I have been thinking a lot about things that change.
The way relationships ebb and flow, and sometimes simply just die out completely.
Twenty years ago I was pretty confident in my friendships. I was sixteen years old and my best friends were few, but they had known me at my most intimate of places and I knew that, say, 20 years down the line- they would be the ones who knew my children and stood by my side.
They aren’t.
While I am barely in touch with one of them, the other two are not in my life at all. {Today is actually the birthday of one of them, so I’ll send a resounding “happy birthday, J” out into the world.}
Ten years ago I was incredibly comfortable in my friendships. I lived in a place that wasn’t my favorite- but I truly loved my friends. We had dinner parties and consistent movie adventures. We shopped together, read together, played together and prayed together. I knew that was exactly how I always wanted it to be.
Of course, it wasn’t.
Here I am, at 36 years of age. Different location. Different friends. Different occupation. While I am still friends {sort of} with some of the girls i was friends with then, nothing looks the same. It isn’t worse, but it definitely isn’t better either. There are days when I miss that so much, and i think wow, I would trade one hundred todays for just one of those yesterdays… but isn’t that how it usually is? We cling to the past and look in that rear view mirror.

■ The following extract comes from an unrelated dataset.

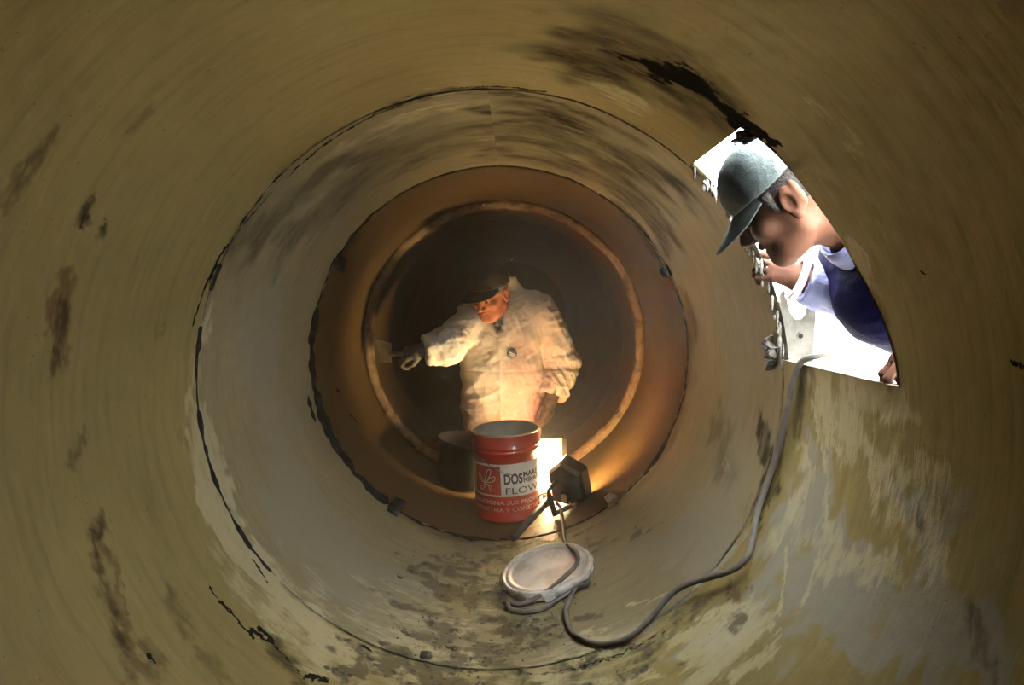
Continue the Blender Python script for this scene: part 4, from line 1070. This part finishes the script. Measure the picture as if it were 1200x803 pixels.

A little over five years ago we wanted nothing more than to move home. Then we lived in Michigan and home was, of course, Idaho. Our driving force for coming home was for our kids. Beyond that though, there were loads of amazing benefits. My husbands family, for one. My sister and her kids, for another. A gaggle of friends we had known since high school and college, that we loved and missed dearly.
Five years ago, we couldn’t believe we’d made it back. Made it home. And that feeling of home and perfection lasted for quite some time. Five years later though, we have no relationship with my husbands family, and are far better off for that. My sister and I, sadly, barely speak. The friends we knew have either moved away or we simply have little to nothing in common any longer, and new friends stand where they once stood. Things change. People change.
I’ve changed.
I no longer put up with abuses in the name of family, and sacrifice our boundaries to appease others. That’s changed, and i am glad it has. We don’t regret coming home, but today looks nothing like I thought it would those five or ten years ago. While we didn’t come back to “go backwards”, it’s starting to feel like we did.
Idaho, for us, has grown to be like our seasonal home. We aren’t alone in that notion either. A lot of celebrities have seasonal homes here, and why wouldn’t they? It’s a great seasonal state! Now, if someone would just notify our income level that it’s time to go out in search of our everyday home, I’d appreciate it.